Saturday, March 10, 2012

More on the rising tide



In the time since my last post, I've been keeping my head down, focused on working, pushing to try to get to a new level. I've had to put a few things into the margins to make this happen. One of the more difficult aspects of this sort of focus is explaining the need for 'space' to friends and family. Sometimes I have to work pretty hard to extract a block of creative time. The Etsy shop is my day job. It's a full time job and then some. But time for writing or creating an inspired larger work is another animal entirely. So when I do get some time, the pressure is on to 'make it count.'



It seems that everyday life abhors the creative zone.



One of my favorite comfort movies is "As Good as it Gets." There's a scene where Helen Hunt's character, Carol, goes into a tail spin because she gets enough breathing room to examine her life. That scene has come to mind more than once lately. Finally the drama and unrest in my life has settled down and I'm looking around wondering how the hell things got so convoluted.


In such a situation, it's really hard for me to focus on one thing. Other things clamour for attention. This is one of the disadvantages to working from one's home, I suppose. One approach would be to make a list, prioritize it and work through it.



When that doesn't work, I try a different approach. I keep moving and chip away at whatever is in front of me. If I discover a logistics problem, I stop and fix it. Messy bathroom- take a quick swipe at it. Whatever I do will improve the situation as a whole. Getting rid of little things that annoy or waste time will only help. I find this freeing. I can think while I do simple things. I can get back to projects tomorrow with less distraction.

Now, one could see this as a form of procrastination. I'm thinking of it as an experiment in fitting the task to the inspiration. Instead of lists and priorities, I go through a few days looking to improve things in general - including snatching a bit of time for reading or play with Orion.



It's good to be here. Less treading water, more swimming.

5 comments:

Sue said...

If my life ever slowed down long enough for me to really, and I mean really look at it, I think I would have a breakdown. Some times I feel like I am NOT where I am supposed to be. Other times, I am more content with things. not thrilled, but content.

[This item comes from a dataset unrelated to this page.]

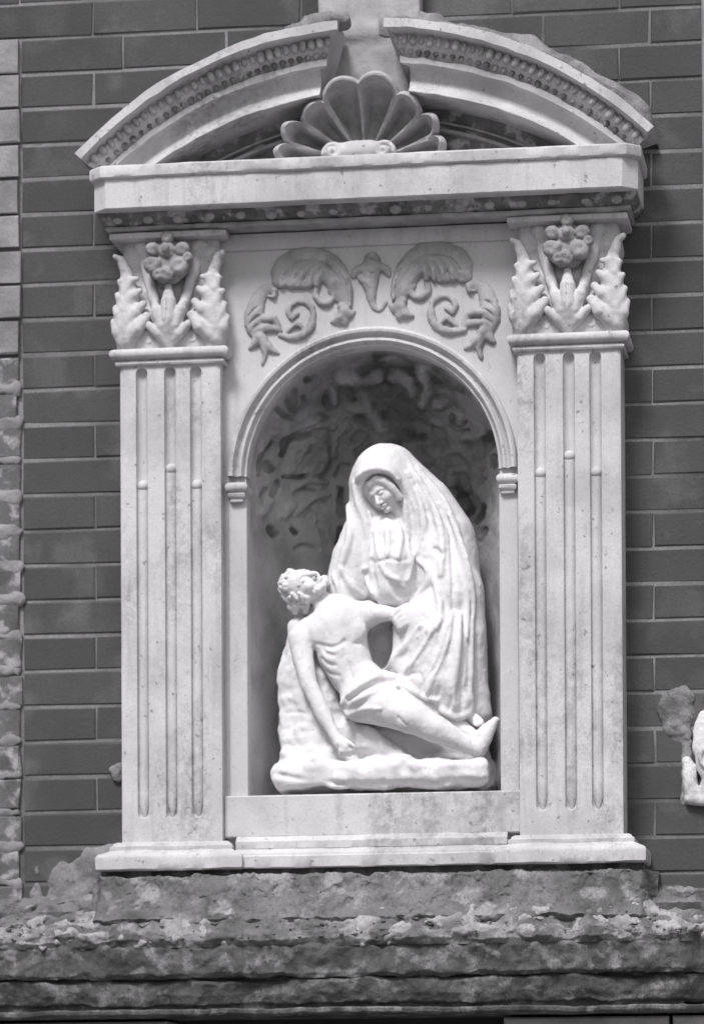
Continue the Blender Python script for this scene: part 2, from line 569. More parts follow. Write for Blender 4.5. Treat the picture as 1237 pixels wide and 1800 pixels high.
# pale painted brick pier on the left edge: each block built, worn away below
pier = empty('brick_pier', (PIER_X-.116, 0, -.1), 'limewashed brick pier with flaking pale paint, on the left of the shrine', 'pier')
mb = MB()
mb.box(PIER_X-.229, PIER_X-.001, .0025, .3, -.10, C0+PITCH_Z*23-.002)
link('mortar_bed', mb.mesh('mortar_bed', False), M_MORTAR, pier)
for k in range(-2, 23):
    z0, z1 = C0+PITCH_Z*k+.003, C0+PITCH_Z*(k+1)-.003
    pale = k >= 14
    dx = random.uniform(-.004, .003)
    cut = PIER_X-(.105 if k % 2 else .165)
    if pale:
        brick_at(PIER_X-.228, cut-.003, z0, z1, pier, M_PIER, 'p', .002, dy=-.010)
        brick_at(cut+.003, PIER_X+dx, z0, z1, pier, M_PIER, 'p', .002, dy=-.011)
    else:
        brick_at(PIER_X-.228, cut-.003, z0, z1, pier, M_PIER2, 'q', .0035, dy=-.006)
        brick_at(cut+.003, PIER_X+dx-.004, z0+.004, z1-.004, pier, M_PIER2, 'q', .0035, dy=-.007)
        # crust of limewash still clinging to the bed joint
        f = Field((PIER_X-.24, -.03, z0-.03), (PIER_X+.02, .02, z0+.035), .003)
        f.chain([(PIER_X-.21, -.003, z0+random.uniform(-.008, .004), .014), (PIER_X-.12, -.003, z0+random.uniform(-.008, .006), .013),
                 (PIER_X-.06, -.003, z0+random.uniform(-.006, .006), random.uniform(.007, .017)), (PIER_X-.012, -.003, z0+random.uniform(-.006, .006), random.uniform(.008, .018))], .01, ys=.45)
        f.rough(.006, 40, 4, k+50)
        link('limewash_crust', f.mesh('limewash_crust'), M_PIER, pier)

# narrow pale rendered strip at the right edge
mb = MB()
mb.box(EDGE_X+.004, EDGE_X+.30, -.008, .02, .17, 2.2, .003)
strip = link('render_strip', mb.mesh('render_strip', False), M_PIER)
tag(strip, 'smooth pale rendered strip running up the right edge of the wall', 'render strip')

# ------------------------------------------------------------------ the shrine
shrine = empty('wall_shrine', (0, -.05, 0), 'pale stone wall shrine with fluted pilasters, arched niche and broken curved pediment', 'shrine')

# --- panel with the arched opening
RA, ZC, ZS, XCN = .268, .836, .160, .003
PD = .07
ZT = 1.346
th = np.linspace(math.pi, 0, 61)
inner = [(-RA, z) for z in np.linspace(ZS, ZC, 12)[:-1]]+[(RA*math.cos(a), ZC+RA*math.sin(a)) for a in th]+[(RA, z) for z in np.linspace(ZC, ZS, 12)[1:]]
outer = []
HWp = .318
for (x, z) in inner:
    if z <= ZC+1e-6 and abs(abs(x)-RA) < 1e-6:
        outer.append((math.copysign(HWp, x), z))
    else:
        dx, dz = x, z-ZC
        s = min(HWp/abs(dx) if abs(dx) > 1e-6 else 9e9, (ZT-ZC)/dz if dz > 1e-6 else 9e9)
        outer.append((dx*s, ZC+dz*s))
n = len(inner)
V = [(x+XCN, -PD, z) for x, z in inner]+[(x, -PD, z) for x, z in outer]+[(x+XCN, -.035, z) for x, z in inner]+[(x, .01, z) for x, z in outer]
F = []
for i in range(n-1):
    F += [(i, n+i, n+i+1, i+1), (2*n+i, i, i+1, 2*n+i+1), (n+i, 3*n+i, 3*n+i+1, n+i+1)]
# corners of the rectangle
for sx in (-1, 1):
    ks = [i for i in range(n) if abs(outer[i][0]-sx*HWp) < 1e-6 and outer[i][1] > ZC]
    kt = [i for i in range(n) if abs(outer[i][1]-ZT) < 1e-6]
    if ks and kt:
        a = max(ks, key=lambda i: outer[i][1]); b = min(kt, key=lambda i: abs(outer[i][0]-sx*HWp))
        V.append((sx*HWp, -PD, ZT)); c = len(V)-1
        F.append((n+a, c, n+b))
panel = mesh_np('panel', V, F, False)
link('spandrel_panel', panel, M_PANEL, shrine)
# frieze strip above the scored line
V, F = run_moulding([(.07, 1.3135), (.0745, 1.3135), (.0765, 1.316), (.0765, 1.348)], -.322, .322, back=.0, ends=(False, False))
link('frieze_band', mesh_np('frieze_band', V, F), M_PANEL, shrine)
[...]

I hope you find some time for you and your creativity. Your work and your blog posts always brightens my day.

Syd said...

This makes a LOT of sense, Lisa. Yes, sometimes doing Thing A from inception to completion--whether Thing A is doing dishes or paying bills or making a new piece of art--it the right option.

Sometimes it's not. Sometimes, seeing a thing needing doing and doing it, and not worrying about whether it's "taking" time from something more important, works better. Any feeling of accomplishment can help break through whatever holds up back from the other stuff.

And there are times when it really is the small, piecemeal things that need to get done to clear the deck for other, perhaps bigger, things.

I'm going to read your post again in a little while, and maybe another few times, because I think there's something in it for my situation and I want to make sure I give it a chance to make itself fully known. Thank you.

Diandra said...

My best bet in situations as these is to make a schedule and stick to it. Especially with creative work this is tough, but the schedule has doubled the time I have got for writing, and I try to make the best of it.

ravyn said...

Doing little things is still DOING THINGS. i need to remind myself of this :-)

Carl V. Anderson said...

I think that taking care of little, seemingly unimportant things can certainly be procrastination, but more often than not I find if I feel lost or overwhelmed or in general disarray that doing things like dusting, vacuuming, picking up at least one room in the house and getting it in order does wonders for getting ME in order. Sometimes I think those things, annoying as they can sometimes be, are true gift.